=== Do this ===
Reproduce the following material exactly, including every line.

=== Material provided ===
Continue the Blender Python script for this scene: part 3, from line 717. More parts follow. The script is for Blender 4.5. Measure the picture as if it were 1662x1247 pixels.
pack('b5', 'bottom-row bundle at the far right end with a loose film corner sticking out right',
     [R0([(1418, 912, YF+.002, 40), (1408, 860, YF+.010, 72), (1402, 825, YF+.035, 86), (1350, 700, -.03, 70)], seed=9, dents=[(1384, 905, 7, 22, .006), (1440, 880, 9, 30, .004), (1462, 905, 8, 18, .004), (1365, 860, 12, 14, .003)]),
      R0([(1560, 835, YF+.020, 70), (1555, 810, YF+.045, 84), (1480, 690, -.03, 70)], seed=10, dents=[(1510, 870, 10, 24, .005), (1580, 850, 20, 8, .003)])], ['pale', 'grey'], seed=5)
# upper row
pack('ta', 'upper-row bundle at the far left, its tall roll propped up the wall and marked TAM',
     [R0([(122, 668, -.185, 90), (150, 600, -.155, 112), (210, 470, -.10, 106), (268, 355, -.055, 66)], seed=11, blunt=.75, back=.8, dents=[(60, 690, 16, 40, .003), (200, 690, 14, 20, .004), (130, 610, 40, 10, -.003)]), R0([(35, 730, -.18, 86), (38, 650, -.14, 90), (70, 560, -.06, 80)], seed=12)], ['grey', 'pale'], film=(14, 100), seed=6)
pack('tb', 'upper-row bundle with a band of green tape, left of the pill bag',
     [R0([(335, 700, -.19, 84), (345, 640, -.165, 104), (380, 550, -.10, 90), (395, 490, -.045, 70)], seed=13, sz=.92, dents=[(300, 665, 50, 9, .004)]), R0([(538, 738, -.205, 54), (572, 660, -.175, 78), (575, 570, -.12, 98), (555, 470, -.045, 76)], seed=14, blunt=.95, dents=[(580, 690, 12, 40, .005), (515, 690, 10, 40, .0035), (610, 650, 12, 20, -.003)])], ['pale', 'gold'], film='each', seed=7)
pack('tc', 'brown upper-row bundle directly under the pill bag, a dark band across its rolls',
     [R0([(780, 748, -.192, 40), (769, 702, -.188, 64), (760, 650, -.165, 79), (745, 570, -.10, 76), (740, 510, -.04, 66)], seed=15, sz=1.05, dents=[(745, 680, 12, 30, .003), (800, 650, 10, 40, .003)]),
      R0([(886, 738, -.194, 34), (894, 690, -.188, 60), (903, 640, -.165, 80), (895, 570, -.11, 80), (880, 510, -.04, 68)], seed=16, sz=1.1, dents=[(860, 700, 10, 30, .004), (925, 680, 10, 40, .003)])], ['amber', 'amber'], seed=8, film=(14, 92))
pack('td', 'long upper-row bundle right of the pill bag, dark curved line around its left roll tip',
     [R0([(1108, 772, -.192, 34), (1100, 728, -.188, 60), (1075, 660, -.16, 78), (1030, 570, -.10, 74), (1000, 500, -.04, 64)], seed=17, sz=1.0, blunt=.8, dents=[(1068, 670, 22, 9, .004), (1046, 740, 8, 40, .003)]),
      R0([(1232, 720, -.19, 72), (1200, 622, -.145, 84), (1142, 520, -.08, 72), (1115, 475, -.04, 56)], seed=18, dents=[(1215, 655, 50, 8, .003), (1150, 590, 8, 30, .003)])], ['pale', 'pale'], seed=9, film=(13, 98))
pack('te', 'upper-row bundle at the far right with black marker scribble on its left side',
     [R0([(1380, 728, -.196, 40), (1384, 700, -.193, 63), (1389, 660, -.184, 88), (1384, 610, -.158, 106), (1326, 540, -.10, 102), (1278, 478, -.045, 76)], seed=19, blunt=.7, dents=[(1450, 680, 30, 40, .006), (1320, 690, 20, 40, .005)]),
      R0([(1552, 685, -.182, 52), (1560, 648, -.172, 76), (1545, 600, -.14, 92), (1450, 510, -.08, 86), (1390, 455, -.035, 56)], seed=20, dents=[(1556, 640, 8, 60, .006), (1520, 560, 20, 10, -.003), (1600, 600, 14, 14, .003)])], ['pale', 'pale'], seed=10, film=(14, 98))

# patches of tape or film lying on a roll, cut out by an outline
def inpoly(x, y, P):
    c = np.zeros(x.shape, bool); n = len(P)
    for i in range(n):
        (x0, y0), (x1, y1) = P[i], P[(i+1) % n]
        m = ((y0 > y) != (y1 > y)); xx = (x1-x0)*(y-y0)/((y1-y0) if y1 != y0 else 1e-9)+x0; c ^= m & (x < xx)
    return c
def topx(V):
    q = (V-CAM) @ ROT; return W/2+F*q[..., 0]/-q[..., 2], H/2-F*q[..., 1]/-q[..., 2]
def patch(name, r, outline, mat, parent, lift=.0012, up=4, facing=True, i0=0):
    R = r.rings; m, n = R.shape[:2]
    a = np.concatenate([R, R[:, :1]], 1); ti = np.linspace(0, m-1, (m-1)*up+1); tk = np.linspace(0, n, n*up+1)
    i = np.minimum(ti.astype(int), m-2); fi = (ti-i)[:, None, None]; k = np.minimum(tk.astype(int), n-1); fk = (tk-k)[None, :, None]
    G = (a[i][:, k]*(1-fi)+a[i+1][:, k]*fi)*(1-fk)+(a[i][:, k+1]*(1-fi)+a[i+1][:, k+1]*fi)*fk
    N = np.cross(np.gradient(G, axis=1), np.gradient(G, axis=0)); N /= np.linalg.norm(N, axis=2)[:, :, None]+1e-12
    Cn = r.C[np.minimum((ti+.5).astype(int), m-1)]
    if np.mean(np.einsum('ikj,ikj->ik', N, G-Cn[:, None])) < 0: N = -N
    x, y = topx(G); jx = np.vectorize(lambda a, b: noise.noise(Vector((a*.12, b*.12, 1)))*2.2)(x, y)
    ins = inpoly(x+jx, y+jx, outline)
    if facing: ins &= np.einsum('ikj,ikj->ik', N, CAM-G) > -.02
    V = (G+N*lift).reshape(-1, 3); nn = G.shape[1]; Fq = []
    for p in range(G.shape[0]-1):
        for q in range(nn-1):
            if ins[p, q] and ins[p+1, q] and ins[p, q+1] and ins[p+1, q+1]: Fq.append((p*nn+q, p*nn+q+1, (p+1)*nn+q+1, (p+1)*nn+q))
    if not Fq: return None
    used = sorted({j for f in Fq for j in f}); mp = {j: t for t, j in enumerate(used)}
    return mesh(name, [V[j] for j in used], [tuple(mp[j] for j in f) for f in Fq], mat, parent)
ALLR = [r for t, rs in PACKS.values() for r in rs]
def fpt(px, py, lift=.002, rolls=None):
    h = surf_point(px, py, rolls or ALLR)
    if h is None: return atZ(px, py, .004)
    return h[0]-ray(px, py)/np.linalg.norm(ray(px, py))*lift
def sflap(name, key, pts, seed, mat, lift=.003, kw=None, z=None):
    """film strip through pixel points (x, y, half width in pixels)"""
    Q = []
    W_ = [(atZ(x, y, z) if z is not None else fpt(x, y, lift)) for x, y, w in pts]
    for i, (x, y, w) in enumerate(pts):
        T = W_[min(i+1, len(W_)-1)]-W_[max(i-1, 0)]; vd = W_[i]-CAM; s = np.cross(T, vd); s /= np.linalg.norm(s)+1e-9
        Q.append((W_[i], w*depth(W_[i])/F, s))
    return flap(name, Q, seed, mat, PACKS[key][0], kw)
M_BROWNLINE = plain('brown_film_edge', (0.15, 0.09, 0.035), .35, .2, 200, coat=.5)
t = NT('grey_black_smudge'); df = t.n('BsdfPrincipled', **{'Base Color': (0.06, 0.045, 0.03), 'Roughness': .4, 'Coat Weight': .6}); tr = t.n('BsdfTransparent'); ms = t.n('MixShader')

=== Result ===
Continue the Blender Python script for this scene: part 3, from line 717. More parts follow. The script is for Blender 4.5. Measure the picture as if it were 1662x1247 pixels.
pack('b5', 'bottom-row bundle at the far right end with a loose film corner sticking out right',
     [R0([(1418, 912, YF+.002, 40), (1408, 860, YF+.010, 72), (1402, 825, YF+.035, 86), (1350, 700, -.03, 70)], seed=9, dents=[(1384, 905, 7, 22, .006), (1440, 880, 9, 30, .004), (1462, 905, 8, 18, .004), (1365, 860, 12, 14, .003)]),
      R0([(1560, 835, YF+.020, 70), (1555, 810, YF+.045, 84), (1480, 690, -.03, 70)], seed=10, dents=[(1510, 870, 10, 24, .005), (1580, 850, 20, 8, .003)])], ['pale', 'grey'], seed=5)
# upper row
pack('ta', 'upper-row bundle at the far left, its tall roll propped up the wall and marked TAM',
     [R0([(122, 668, -.185, 90), (150, 600, -.155, 112), (210, 470, -.10, 106), (268, 355, -.055, 66)], seed=11, blunt=.75, back=.8, dents=[(60, 690, 16, 40, .003), (200, 690, 14, 20, .004), (130, 610, 40, 10, -.003)]), R0([(35, 730, -.18, 86), (38, 650, -.14, 90), (70, 560, -.06, 80)], seed=12)], ['grey', 'pale'], film=(14, 100), seed=6)
pack('tb', 'upper-row bundle with a band of green tape, left of the pill bag',
     [R0([(335, 700, -.19, 84), (345, 640, -.165, 104), (380, 550, -.10, 90), (395, 490, -.045, 70)], seed=13, sz=.92, dents=[(300, 665, 50, 9, .004)]), R0([(538, 738, -.205, 54), (572, 660, -.175, 78), (575, 570, -.12, 98), (555, 470, -.045, 76)], seed=14, blunt=.95, dents=[(580, 690, 12, 40, .005), (515, 690, 10, 40, .0035), (610, 650, 12, 20, -.003)])], ['pale', 'gold'], film='each', seed=7)
pack('tc', 'brown upper-row bundle directly under the pill bag, a dark band across its rolls',
     [R0([(780, 748, -.192, 40), (769, 702, -.188, 64), (760, 650, -.165, 79), (745, 570, -.10, 76), (740, 510, -.04, 66)], seed=15, sz=1.05, dents=[(745, 680, 12, 30, .003), (800, 650, 10, 40, .003)]),
      R0([(886, 738, -.194, 34), (894, 690, -.188, 60), (903, 640, -.165, 80), (895, 570, -.11, 80), (880, 510, -.04, 68)], seed=16, sz=1.1, dents=[(860, 700, 10, 30, .004), (925, 680, 10, 40, .003)])], ['amber', 'amber'], seed=8, film=(14, 92))
pack('td', 'long upper-row bundle right of the pill bag, dark curved line around its left roll tip',
     [R0([(1108, 772, -.192, 34), (1100, 728, -.188, 60), (1075, 660, -.16, 78), (1030, 570, -.10, 74), (1000, 500, -.04, 64)], seed=17, sz=1.0, blunt=.8, dents=[(1068, 670, 22, 9, .004), (1046, 740, 8, 40, .003)]),
      R0([(1232, 720, -.19, 72), (1200, 622, -.145, 84), (1142, 520, -.08, 72), (1115, 475, -.04, 56)], seed=18, dents=[(1215, 655, 50, 8, .003), (1150, 590, 8, 30, .003)])], ['pale', 'pale'], seed=9, film=(13, 98))
pack('te', 'upper-row bundle at the far right with black marker scribble on its left side',
     [R0([(1380, 728, -.196, 40), (1384, 700, -.193, 63), (1389, 660, -.184, 88), (1384, 610, -.158, 106), (1326, 540, -.10, 102), (1278, 478, -.045, 76)], seed=19, blunt=.7, dents=[(1450, 680, 30, 40, .006), (1320, 690, 20, 40, .005)]),
      R0([(1552, 685, -.182, 52), (1560, 648, -.172, 76), (1545, 600, -.14, 92), (1450, 510, -.08, 86), (1390, 455, -.035, 56)], seed=20, dents=[(1556, 640, 8, 60, .006), (1520, 560, 20, 10, -.003), (1600, 600, 14, 14, .003)])], ['pale', 'pale'], seed=10, film=(14, 98))

# patches of tape or film lying on a roll, cut out by an outline
def inpoly(x, y, P):
    c = np.zeros(x.shape, bool); n = len(P)
    for i in range(n):
        (x0, y0), (x1, y1) = P[i], P[(i+1) % n]
        m = ((y0 > y) != (y1 > y)); xx = (x1-x0)*(y-y0)/((y1-y0) if y1 != y0 else 1e-9)+x0; c ^= m & (x < xx)
    return c
def topx(V):
    q = (V-CAM) @ ROT; return W/2+F*q[..., 0]/-q[..., 2], H/2-F*q[..., 1]/-q[..., 2]
def patch(name, r, outline, mat, parent, lift=.0012, up=4, facing=True, i0=0):
    R = r.rings; m, n = R.shape[:2]
    a = np.concatenate([R, R[:, :1]], 1); ti = np.linspace(0, m-1, (m-1)*up+1); tk = np.linspace(0, n, n*up+1)
    i = np.minimum(ti.astype(int), m-2); fi = (ti-i)[:, None, None]; k = np.minimum(tk.astype(int), n-1); fk = (tk-k)[None, :, None]
    G = (a[i][:, k]*(1-fi)+a[i+1][:, k]*fi)*(1-fk)+(a[i][:, k+1]*(1-fi)+a[i+1][:, k+1]*fi)*fk
    N = np.cross(np.gradient(G, axis=1), np.gradient(G, axis=0)); N /= np.linalg.norm(N, axis=2)[:, :, None]+1e-12
    Cn = r.C[np.minimum((ti+.5).astype(int), m-1)]
    if np.mean(np.einsum('ikj,ikj->ik', N, G-Cn[:, None])) < 0: N = -N
    x, y = topx(G); jx = np.vectorize(lambda a, b: noise.noise(Vector((a*.12, b*.12, 1)))*2.2)(x, y)
    ins = inpoly(x+jx, y+jx, outline)
    if facing: ins &= np.einsum('ikj,ikj->ik', N, CAM-G) > -.02
    V = (G+N*lift).reshape(-1, 3); nn = G.shape[1]; Fq = []
    for p in range(G.shape[0]-1):
        for q in range(nn-1):
            if ins[p, q] and ins[p+1, q] and ins[p, q+1] and ins[p+1, q+1]: Fq.append((p*nn+q, p*nn+q+1, (p+1)*nn+q+1, (p+1)*nn+q))
    if not Fq: return None
    used = sorted({j for f in Fq for j in f}); mp = {j: t for t, j in enumerate(used)}
    return mesh(name, [V[j] for j in used], [tuple(mp[j] for j in f) for f in Fq], mat, parent)
ALLR = [r for t, rs in PACKS.values() for r in rs]
def fpt(px, py, lift=.002, rolls=None):
    h = surf_point(px, py, rolls or ALLR)
    if h is None: return atZ(px, py, .004)
    return h[0]-ray(px, py)/np.linalg.norm(ray(px, py))*lift
def sflap(name, key, pts, seed, mat, lift=.003, kw=None, z=None):
    """film strip through pixel points (x, y, half width in pixels)"""
    Q = []
    W_ = [(atZ(x, y, z) if z is not None else fpt(x, y, lift)) for x, y, w in pts]
    for i, (x, y, w) in enumerate(pts):
        T = W_[min(i+1, len(W_)-1)]-W_[max(i-1, 0)]; vd = W_[i]-CAM; s = np.cross(T, vd); s /= np.linalg.norm(s)+1e-9
        Q.append((W_[i], w*depth(W_[i])/F, s))
    return flap(name, Q, seed, mat, PACKS[key][0], kw)
M_BROWNLINE = plain('brown_film_edge', (0.15, 0.09, 0.035), .35, .2, 200, coat=.5)
t = NT('grey_black_smudge'); df = t.n('BsdfPrincipled', **{'Base Color': (0.06, 0.045, 0.03), 'Roughness': .4, 'Coat Weight': .6}); tr = t.n('BsdfTransparent'); ms = t.n('MixShader')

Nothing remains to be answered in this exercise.